After 2012 saw record-shattering sea ice melt in the Arctic during the summer months, 2013 is highly unlikely to repeat the feat, NASA reported Friday. With cooler temperatures expected to the return to the world's most northerly latitudes and re-freezing set to begin in the coming weeks, this summer will likely go down as just one in a trend of lesser-ice years, but not the one with the least.

The extent of Arctic sea ice stretched a mere 1.3-million square miles when refreezing began on Sept. 16, 2012, breaking the previous record low by more than a quarter-million square miles. By Aug. 27 last year, the old record -- set in 2007 -- had already been surpassed.

This summer has fared significantly better though, as NASA reports that 2013 is unlikely to see a new record. Aug. 21 saw an ice extent of 2.25 million square miles, compared with 1.67 million square miles on the same day last year.

It does, however, continue a trend of overall downward extent that bodes ill for the future of Arctic sea ice -- and the animals and ecosystems that depend on it. Even this year's ice extent on Aug. 21 paled in comparison to 1996, when sea ice covered the span of a whopping 3.16 million square miles.

"Even if this year ends up being the sixth- or seventh-lowest extent (on record), what matters is that the 10 lowest extents recorded have happened during the last 10 years," said Walt Meier, a glaciologist with NASA's Goddard Space Flight Center. "The long-term trend is strongly downward."

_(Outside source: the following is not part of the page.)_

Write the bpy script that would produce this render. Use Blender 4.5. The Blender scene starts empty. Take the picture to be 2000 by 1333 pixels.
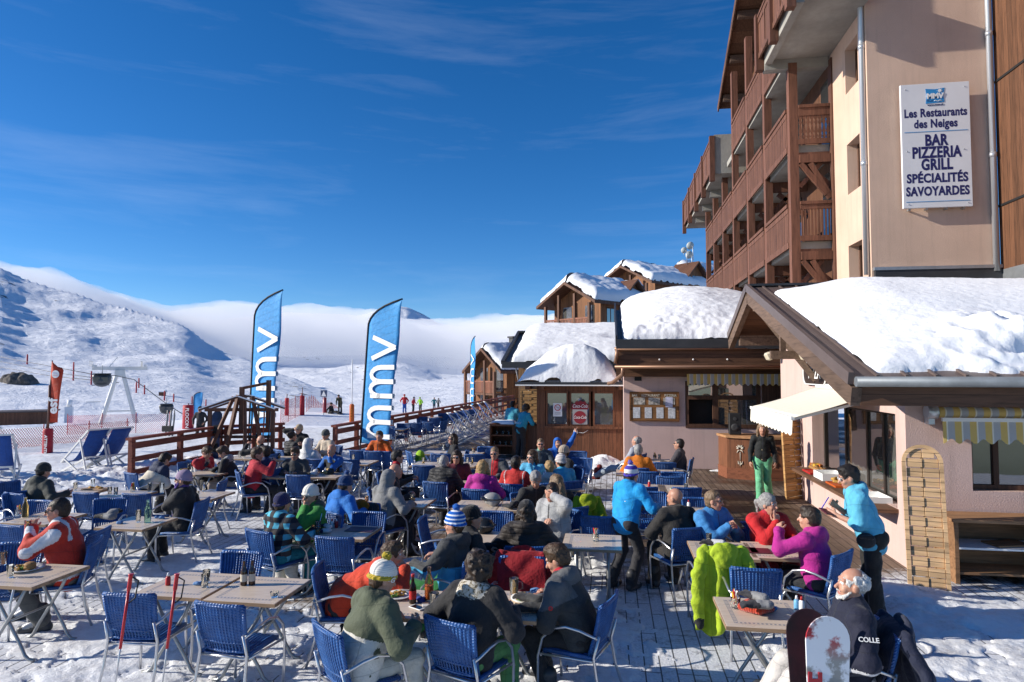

Meanwhile, NASA release this computer animation of sea ice lost thus far in 2013:

The National Snow and Ice Data Center in Colorado affirmed NASA's prediction that 2013 wasn't as bad as last year.

"Arctic sea ice extent maintained a steady, near-average pace of retreat through the first half of August, making it highly unlikely that a new record low minimum will be reached this year," the NSIDC reported.

Both the NSIDC and NASA said that a particularly vicious "Arctic cyclone" contributed to the late-season loss of ice in 2012 and adding to the already faster-than-normal loss of ice.

"Last year's storm went across an area of open water and mixed the smaller pieces of ice with the relatively warm water, so it melted very rapidly," Meier said. "This year, the storms hit in an area of more consolidated ice. The storms this year were more typical summer storms; last year's was the unusual one."

Additionally, the continued lows of sea ice in recent years has led to thinning ice pack, increasing open water leads in the Arctic and contributing to the formation of polynyas, sections of open water surrounded by ice.

One region where sea ice has been particularly stubborn is in Alaska's Beaufort and Chukchi seas -- extending even down through the Bering Strait -- though the NSIDC reported that those exceptions to the receding-ice rule were beginning to fade faster as the melting season has worn on.

"Retreat rates increased slightly in the western Beaufort Sea and Chukchi Sea, but ice cover remains extensive in those regions compared to 2012," the NSIDC said.

Freezing typically begins anytime between early and late-September, with the average in mid-September. The NSIDC said it anticipates this year's low extent will hover somewhere around 2 million square miles.